(Records)
= = = =
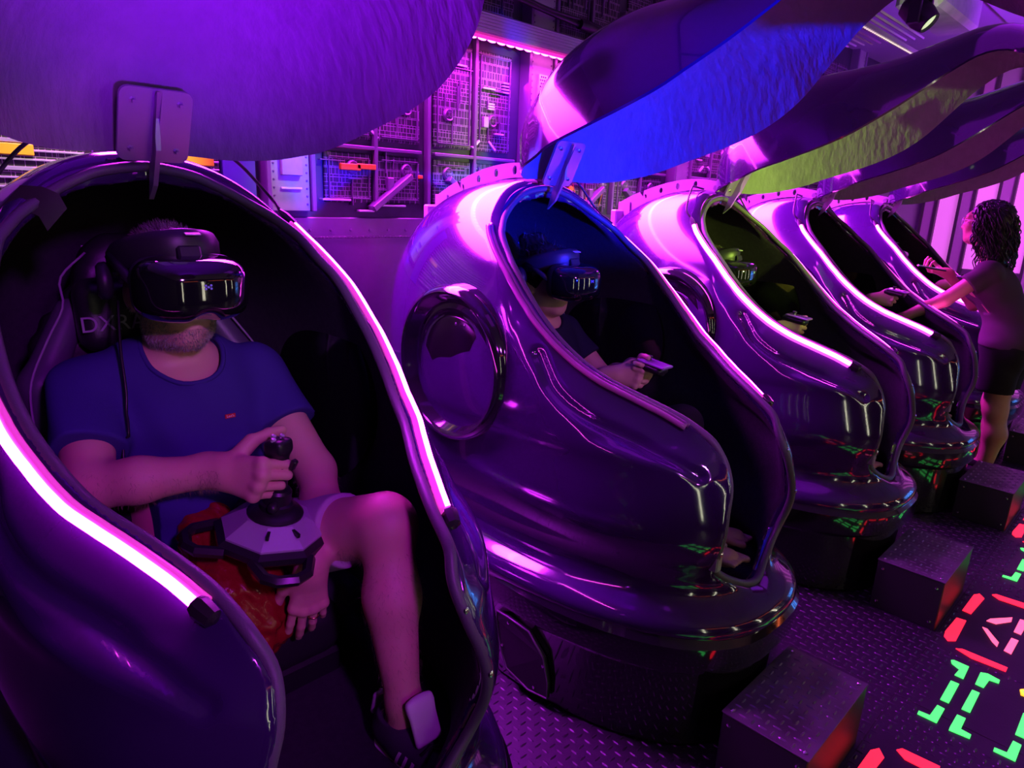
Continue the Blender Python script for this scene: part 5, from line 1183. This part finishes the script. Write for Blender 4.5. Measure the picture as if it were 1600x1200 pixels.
for k in range(5):
    MB().tube([(-.5+.25*k, 0, -.5), (-.35+.22*k, 0, .0), (-.5+.25*k, 0, .5)], .014, 6).done('tube', M_BLUT, lat, True, 180)
for k in range(3): MB().tube([(-.55, 0, -.4+.4*k), (.55, 0, -.32+.4*k)], .014, 6).done('tube', M_BLUT, lat, True, 180)
# ------------------------------------------------------------------ the other pods
pods = [pod]
PL = ('glossy purple pod nearest the camera holding the man', 'glossy purple pod with an unlit left strip holding the woman', 'glossy purple pod under the green lit lid',
      'fourth glossy purple pod along the row, left of the attendant', 'farthest glossy purple pod, behind the attendant')
for k in range(1, 5):
    c = copy_tree(pod); c.location = (PODX[k], HY, 0); pods.append(c)
pods[0].location = (PODX[0]-.012, HY+.015, 0)
for p_, l_ in zip(pods, PL): tag(p_, l_, 'pod', 'pods in a row')
def kids(o): return [x for x in bpy.data.objects if x.parent == o]
for o in kids(pods[0]):
    if o.name.startswith('lid') and not o.name.startswith('lid_b'): o.rotation_euler.x = math.radians(3)
for o in kids(pods[1]):
    if o.name.startswith('led_strip'):
        if sum(v.co.x for v in o.data.vertices) < 0:
            for q_ in [o]+kids(o):
                if q_.name.startswith(('led_strip', 'led_sleeve')):
                    q_.material_slots[0].link = 'OBJECT'; q_.material_slots[0].material = M_LEDOFF if q_ is o else M_CHANOFF
                elif q_.name.startswith(('tape', 'led_plug', 'led_cable')): bpy.data.objects.remove(q_)
# strip of tape folded over the first pod's rim
tp = np.array([onshell(np.array([RIMA[5]*A_(-1, 1, 1)+A_(-.035, -.01, .01)]), .004)[0][0], RIMA[5]*A_(-1, 1, 1)+A_(-.004, .004, .012), RIMA[5]*A_(-1, 1, 1)+A_(.020, .012, .0), RIMA[5]*A_(-1, 1, 1)+A_(.030, .016, -.028)])
wv = A_(.020, .004, .024); V = flipu(np.vstack([tp-wv*.9, tp+wv*.9, tp-wv*.9+A_(0, .002, .001), tp+wv*.9+A_(0, .002, .001)]))
mesh('tape_patch', V, [(i, i+1, 5+i, 4+i) for i in range(3)]+[(9+i-1, 9+i, 13+i, 12+i) for i in range(3)], M_TAPE, pods[0], True)
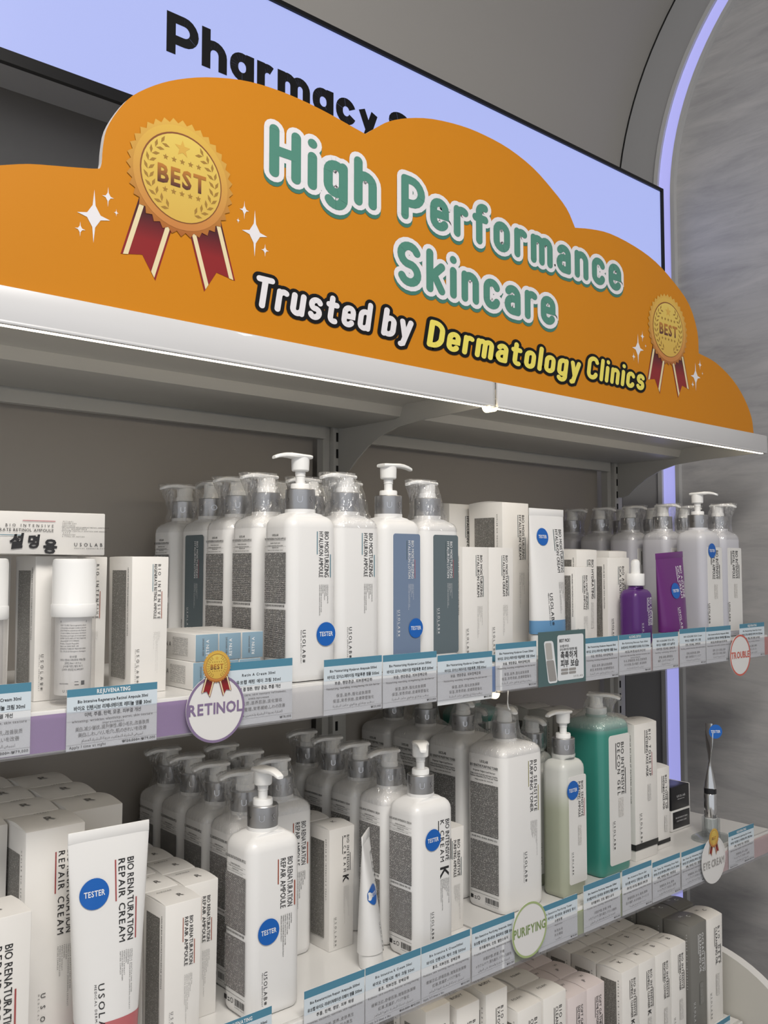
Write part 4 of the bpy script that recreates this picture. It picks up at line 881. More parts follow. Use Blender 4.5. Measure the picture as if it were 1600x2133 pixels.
# ---------------- middle shelf: white ampoule bottles
G = 'white ampoule bottles on the middle shelf'
tA = (.0155, .0180, .060)
setb(PB, hyal(up=True, wrap=False, tester=tA, ang=178), .6795, .006, BW, BD, ZM, 'white pump bottle with raised pump and blue tester disc, BIO MOISTURIZING HYALURON AMPOULE', 'bottle', G)
setb(PB, lotion(lm='b', lmat='lotion2', seed=2), .6795, .2340, BW, BD, ZM, 'sealed bottle turned sideways showing its slate label, third behind the tester', 'bottle', 'blue label lotion bottles', math.radians(-90))
for i, y in ((0, .086), (1, .158), (3, .318)):
    setb(PB, hyal(seed=i + 1), .6795, y, BW, BD, ZM, 'sealed white ampoule bottle, %s in the row behind the raised-pump tester' % ORD[i], 'bottle', G)
for i, y in enumerate((.011, .092, .172)):
    setb(PB, hyal(seed=i + 6), .7605, y, BW, BD, ZM, ('film-sealed white ampoule bottle between the tester and the blue-label bottle', 'sealed white ampoule bottle directly behind the front sealed ampoule', 'sealed white ampoule bottle two behind the front sealed ampoule')[i], 'bottle', G)
G = 'blue label lotion bottles'
tB = (.0140, .0225, .060)
setb(PB, lotion(lm='a', lmat='lotion', up=True, wrap=False, tester=tB, ang=-4), .8415, .011, BW, BD, ZM, 'white pump bottle with blue label and tester disc, HYALURON LOTION', 'bottle', G)
for i, y in enumerate((.095, .175)):
    setb(PB, hyal(seed=i + 9), .8415, y, BW, BD, ZM, 'sealed white bottle, %s behind the blue-label lotion tester' % ORD[i], 'bottle', 'white ampoule bottles on the middle shelf')
for i, y in enumerate((.012, .270)):
    setb(PB, lotion(lm='b', lmat='lotion2', seed=i + 3), .9215, y, BW, BD, ZM, ('film-sealed pump bottle with a slate-grey label beside the blue-label tester', 'sealed slate-label bottle hidden behind the front slate-label bottle')[i], 'bottle', G)

# ---------------- middle shelf: retinol cartons, serums, pale blue cartons
CB = 'carton_box'; G = 'tall retinol cartons'
for x, y, lb in ((.324, .125, 'retinol carton at the far left behind the cut-off serum'), (.378, .066, 'retinol carton left of the serum with its grey side showing'), (.4315, .105, 'retinol carton directly behind the white capped serum'), (.4855, .052, 'retinol carton with blue and rust bars right of the serum')):
    setb(CB, c_ret(), x, y, .048, .062, ZM, lb, 'box', G)
# one carton laid across the tops, marked by hand
lay = [('carton', c_ret()[0][1], [], (0, 0, 0), (0, math.radians(90), 0))]
b = MB(); y = -.0316
T(b, 'BIO INTENSIVE', (.020, y, .0305), RX, UP, .0030, .052, .004, 0, 'r'); T(b, 'REGENERATE RETINOL AMPOULE', (.020, y, .0255), RX, UP, .0030, .076, .008, 0, 'r')
bar(b, 0, 0, 0, 0, y, 0); b.add([(-.014, y, .0370), (.022, y, .0370), (.022, y, .0378), (-.014, y, .0378)], [(0, 1, 2, 3)], 1); b.add([(-.048, y, .0210), (-.014, y, .0210), (-.014, y, .0218), (-.048, y, .0218)], [(0, 1, 2, 3)], 2)
for i, s in enumerate(RT): T(b, '· ' + s, (.028, y, .0370 - i * .0021), RX, UP, .0013, .0012 * len(s) + .006, .0, 0)
b2 = MB(); T(b2, LOGO, (.044, y, .0100), RX, UP, .0038, .033, .004, 0); T(b2, 'MEDICAL DERMATOLOGY', (.044, y, .0070), RX, UP, .0013, .036, .0, 0); lay.append(('logo_print', b2.mesh('logo_print', ['ink'], False), []))
lay.append(('title_print', b.mesh('title_print', ['ink', 'rose', 'teal'], False), []))
b = MB(); T(b, '설', (-.0285, y, .0075), Vector((1, 0, .12)), Vector((.14, 0, 1)), .0115, None, .045, 0); T(b, '명', (-.0085, y, .0085), Vector((1, 0, .05)), Vector((.12, 0, 1)), .0105, None, .045, 0); T(b, '용', (.0085, y, .0035), Vector((1, 0, -.05)), Vector((.10, 0, 1)), .0115, None, .045, 0)
lay.append(('marker_writing', b.mesh('marker_writing', ['ink'], False), []))
cb = c_ret()[0][1]
L2 = [(p[0], p[1], p[2], (-.080, 0, .024) if p[0] == 'carton' else (0, 0, 0), (0, math.radians(90), 0) if p[0] == 'carton' else (0, 0, 0)) for p in lay]
spawn(CB, L2, (.3715, .083, ZM + .1612), 0, 'retinol carton lying across the box tops with black marker writing', 'box', G)
SER = serum()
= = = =
▶ _REQUIREMENT_
Starting at the line that contains "Write part 4" and ending at the line that contains "setb(PB, lotion(lm='b', lmat='lotion2', seed=i", repeat each line exactly, both ends included, and nothing else.

▶ _THE RESPONSE_
Write part 4 of the bpy script that recreates this picture. It picks up at line 881. More parts follow. Use Blender 4.5. Measure the picture as if it were 1600x2133 pixels.
# ---------------- middle shelf: white ampoule bottles
G = 'white ampoule bottles on the middle shelf'
tA = (.0155, .0180, .060)
setb(PB, hyal(up=True, wrap=False, tester=tA, ang=178), .6795, .006, BW, BD, ZM, 'white pump bottle with raised pump and blue tester disc, BIO MOISTURIZING HYALURON AMPOULE', 'bottle', G)
setb(PB, lotion(lm='b', lmat='lotion2', seed=2), .6795, .2340, BW, BD, ZM, 'sealed bottle turned sideways showing its slate label, third behind the tester', 'bottle', 'blue label lotion bottles', math.radians(-90))
for i, y in ((0, .086), (1, .158), (3, .318)):
    setb(PB, hyal(seed=i + 1), .6795, y, BW, BD, ZM, 'sealed white ampoule bottle, %s in the row behind the raised-pump tester' % ORD[i], 'bottle', G)
for i, y in enumerate((.011, .092, .172)):
    setb(PB, hyal(seed=i + 6), .7605, y, BW, BD, ZM, ('film-sealed white ampoule bottle between the tester and the blue-label bottle', 'sealed white ampoule bottle directly behind the front sealed ampoule', 'sealed white ampoule bottle two behind the front sealed ampoule')[i], 'bottle', G)
G = 'blue label lotion bottles'
tB = (.0140, .0225, .060)
setb(PB, lotion(lm='a', lmat='lotion', up=True, wrap=False, tester=tB, ang=-4), .8415, .011, BW, BD, ZM, 'white pump bottle with blue label and tester disc, HYALURON LOTION', 'bottle', G)
for i, y in enumerate((.095, .175)):
    setb(PB, hyal(seed=i + 9), .8415, y, BW, BD, ZM, 'sealed white bottle, %s behind the blue-label lotion tester' % ORD[i], 'bottle', 'white ampoule bottles on the middle shelf')
for i, y in enumerate((.012, .270)):
    setb(PB, lotion(lm='b', lmat='lotion2', seed=i + 3), .9215, y, BW, BD, ZM, ('film-sealed pump bottle with a slate-grey label beside the blue-label tester', 'sealed slate-label bottle hidden behind the front slate-label bottle')[i], 'bottle', G)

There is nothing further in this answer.